-- DATA start --
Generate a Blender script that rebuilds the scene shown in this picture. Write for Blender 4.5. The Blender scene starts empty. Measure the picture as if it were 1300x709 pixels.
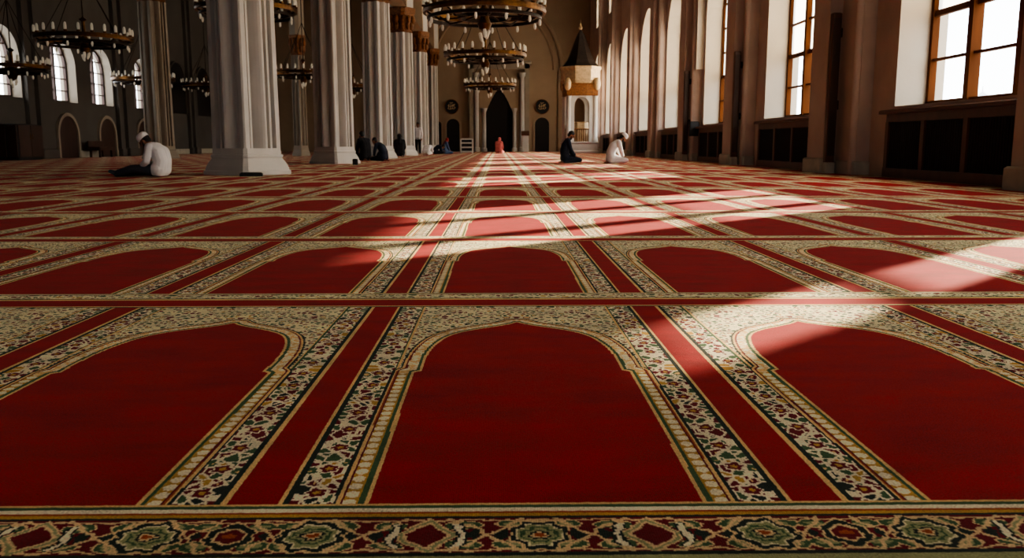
import bpy, bmesh, math, random
from mathutils import Vector, Matrix
PI = math.pi
sc = bpy.context.scene
COL = sc.collection
random.seed(7)

# ------------------------------------------------------------------ camera
F, HC = 1100.0, 0.58
PITCH = math.atan(171.5 / F)
YAW = math.atan(18 * math.cos(PITCH) / F)
cam_d = bpy.data.cameras.new('camera')
cam = bpy.data.objects.new('camera', cam_d)
COL.objects.link(cam)
cam.location = (0, 0, HC)
cam.rotation_euler = (PI / 2 - PITCH, 0, -YAW)
cam_d.sensor_width = 36
cam_d.lens = 36 * F / 1300
cam_d.clip_end = 500
cam_d.dof.use_dof = True
cam_d.dof.focus_distance = 3.0
cam_d.dof.aperture_fstop = 9.0
sc.camera = cam


# ------------------------------------------------------------------ mesh helper
class MB:
    def __init__(s):
        s.v = []; s.f = []

    def add(s, vs, fs):
        o = len(s.v)
        s.v += [tuple(v) for v in vs]
        s.f += [tuple(i + o for i in f) for f in fs]
        return s

    def box(s, x0, x1, y0, y1, z0, z1):
        vs = [(x, y, z) for z in (z0, z1) for y in (y0, y1) for x in (x0, x1)]
        return s.add(vs, [(0, 2, 3, 1), (4, 5, 7, 6), (0, 1, 5, 4), (2, 6, 7, 3), (0, 4, 6, 2), (1, 3, 7, 5)])

    def bbox(s, x0, x1, y0, y1, z0, z1, b=.02):
        """box with chamfered vertical and top edges"""
        pts = [(x0 + b, y0), (x1 - b, y0), (x1, y0 + b), (x1, y1 - b), (x1 - b, y1), (x0 + b, y1), (x0, y1 - b), (x0, y0 + b)]
        cx, cy = (x0 + x1) / 2, (y0 + y1) / 2
        kx, ky = 1 - 2 * b / (x1 - x0), 1 - 2 * b / (y1 - y0)
        ins = [(cx + (x - cx) * kx, cy + (y - cy) * ky) for x, y in pts]
        return s.loft([[(x, y, z0) for x, y in pts], [(x, y, z1 - b) for x, y in pts], [(x, y, z1) for x, y in ins]])

    def loft(s, rings, closed=True, caps=True):
        n = len(rings[0]); vs = []; fs = []
        for r in rings: vs += r
        for i in range(len(rings) - 1):
            for j in range(n if closed else n - 1):
                k = (j + 1) % n
                fs.append((i * n + j, i * n + k, (i + 1) * n + k, (i + 1) * n + j))
        if caps:
            fs.append(tuple(range(n - 1, -1, -1)))
            fs.append(tuple((len(rings) - 1) * n + j for j in range(n)))
        return s.add(vs, fs)

    def lathe(s, prof, n=24, c=(0, 0, 0)):
        rings = [[(c[0] + r * math.cos(2 * PI * j / n), c[1] + r * math.sin(2 * PI * j / n), c[2] + z) for j in range(n)] for r, z in prof]
        return s.loft(rings)

    def tube(s, path, r, n=8):
        path = [Vector(p) for p in path]; rings = []
        rr = r if isinstance(r, (list, tuple)) else [r] * len(path)
        for i, p in enumerate(path):
            t = (path[min(i + 1, len(path) - 1)] - path[max(i - 1, 0)]).normalized()
            a = t.cross(Vector((0, 0, 1)) if abs(t.z) < .95 else Vector((1, 0, 0))).normalized()
            b = t.cross(a)
            rings.append([tuple(p + (a * math.cos(2 * PI * j / n) - b * math.sin(2 * PI * j / n)) * rr[i]) for j in range(n)])
        return s.loft(rings)

    def ell(s, c, r, n=14, m=9, R=None):
        rings = []
        for i in range(m + 1):
            th = PI * (i + .02) / (m + .04) if 0 < i < m else (0.02 if i == 0 else PI - .02)
            ring = []
            for j in range(n):
                ph = 2 * PI * j / n
                p = Vector((r[0] * math.sin(th) * math.cos(ph), r[1] * math.sin(th) * math.sin(ph), -r[2] * math.cos(th)))
                if R: p = R @ p
                ring.append(tuple(p + Vector(c)))
            rings.append(ring)
        return s.loft(rings)

    def cap(s, p0, r0, p1, r1, n=12):
        """tapered capsule"""
        p0, p1 = Vector(p0), Vector(p1)
        t = (p1 - p0)
        L = t.length
        t = t / L if L > 1e-6 else Vector((0, 0, 1))
        a = t.cross(Vector((0, 0, 1)) if abs(t.z) < .95 else Vector((1, 0, 0))).normalized(); b = t.cross(a)
        rings = []
        for p, r, angs in ((p0, r0, (-88, -60, -30, 0)), (p1, r1, (0, 30, 60, 88))):
            for g in angs:
                g = math.radians(g)
                rings.append([tuple(p + t * r * math.sin(g) + (a * math.cos(2 * PI * j / n) - b * math.sin(2 * PI * j / n)) * r * math.cos(g)) for j in range(n)])
        return s.loft(rings)

    def chain(s, pts):
        for (p0, r0), (p1, r1) in zip(pts, pts[1:]): s.cap(p0, r0, p1, r1)
        return s

    def mesh(s, name, smooth=False):
        me = bpy.data.meshes.new(name)
        me.from_pydata(s.v, [], s.f)
        bm = bmesh.new(); bm.from_mesh(me)
        bmesh.ops.recalc_face_normals(bm, faces=bm.faces)
        bm.to_mesh(me); bm.free()
        if smooth:
            me.polygons.foreach_set('use_smooth', [True] * len(me.polygons))
            try: me.set_sharp_from_angle(angle=math.radians(40))
            except Exception: pass
        me.update()
        return me

    def build(s, name, m, parent=None, smooth=False, loc=None):
        me = s.mesh(name, smooth)
        me.materials.append(m)
        o = bpy.data.objects.new(name, me); COL.objects.link(o)
        if parent: o.parent = parent
        if loc: o.location = loc
        return o

    def organic(s, name, m, parent, voxel=.008, it=4, fac=.5):
        """fuse overlapping volumes into one continuous smooth surface"""
        o = s.build(name, m, None)
        r = o.modifiers.new('r', 'REMESH'); r.mode = 'VOXEL'; r.voxel_size = voxel; r.use_smooth_shade = True
        k = o.modifiers.new('s', 'SMOOTH'); k.iterations = it; k.factor = fac
        dg = bpy.context.evaluated_depsgraph_get()
        me = bpy.data.meshes.new_from_object(o.evaluated_get(dg))
        o.modifiers.clear(); o.data = me
        if not me.materials: me.materials.append(m)
        me.polygons.foreach_set('use_smooth', [True] * len(me.polygons))
        o.parent = parent
        return o


def tag(o, label=None, cat=None, group=None, kind=None):
    if label: o['label'] = label
    if cat: o['category'] = cat
    if group: o['group'] = group
    if kind: o['kind'] = kind
    return o


def empty(name, loc=(0, 0, 0), rz=0):
    o = bpy.data.objects.new(name, None); COL.objects.link(o)
    o.location = loc; o.rotation_euler = (0, 0, rz); o.empty_display_size = .1
    return o


def thing(name, label, cat, loc=(0, 0, 0), rz=0, group=None):
    return tag(empty(name, loc, rz), label, cat, group)


def struct(o): return tag(o, kind='structure')


def dup(root, loc, rz=None, label=None):
    r = root.copy(); COL.objects.link(r); r.location = loc
    if rz is not None: r.rotation_euler = (0, 0, rz)
    if label: r['label'] = label
    for ch in list(root.children):
        c = ch.copy(); COL.objects.link(c); c.parent = r
        for g in ch.children:
            d = g.copy(); COL.objects.link(d); d.parent = c
    return r


# ------------------------------------------------------------------ materials
def srgb(r, g, b):
    f = lambda c: (c / 255 / 12.92) if c / 255 <= .04045 else ((c / 255 + .055) / 1.055) ** 2.4
    return (f(r), f(g), f(b), 1)


class NT:
    def __init__(s, name):
        s.m = bpy.data.materials.new(name); s.m.use_nodes = True
        s.t = s.m.node_tree; s.t.nodes.clear()
        s.out = s.t.nodes.new('ShaderNodeOutputMaterial')

    def n(s, k, **kw):
        x = s.t.nodes.new(k)
        for a, b in kw.items(): setattr(x, a, b)
        return x

    def l(s, a, b): s.t.links.new(a, b)


class V:
    """a float socket (or constant) with arithmetic"""
    nt = None

    def __init__(s, x): s.x = x

    @staticmethod
    def op(o, *a, clamp=False):
        nd = V.nt.n('ShaderNodeMath', operation=o); nd.use_clamp = clamp
        for i, q in enumerate(a):
            q = q.x if isinstance(q, V) else q
            if isinstance(q, (int, float)): nd.inputs[i].default_value = q
            else: V.nt.l(q, nd.inputs[i])
        return V(nd.outputs[0])

    def __add__(s, o): return V.op('ADD', s, o)
    def __radd__(s, o): return V.op('ADD', o, s)
    def __sub__(s, o): return V.op('SUBTRACT', s, o)
    def __rsub__(s, o): return V.op('SUBTRACT', o, s)
    def __mul__(s, o): return V.op('MULTIPLY', s, o)
    def __rmul__(s, o): return V.op('MULTIPLY', o, s)
    def __truediv__(s, o): return V.op('DIVIDE', s, o)
    def abs(s): return V.op('ABSOLUTE', s)
    def mod(s, o): return V.op('FLOORED_MODULO', s, o)
    def lt(s, o): return V.op('LESS_THAN', s, o)
    def gt(s, o): return V.op('GREATER_THAN', s, o)
    def floor(s): return V.op('FLOOR', s)
    def sin(s): return V.op('SINE', s)
    def cos(s): return V.op('COSINE', s)
    def sqrt(s): return V.op('SQRT', s)
    def inn(s, a, b): return s.gt(a) * s.lt(b)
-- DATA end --
From the first line above through the line containing "random.seed(7)", copy everything exactly, without the pictures.

Generate a Blender script that rebuilds the scene shown in this picture. Write for Blender 4.5. The Blender scene starts empty. Measure the picture as if it were 1300x709 pixels.
import bpy, bmesh, math, random
from mathutils import Vector, Matrix
PI = math.pi
sc = bpy.context.scene
COL = sc.collection
random.seed(7)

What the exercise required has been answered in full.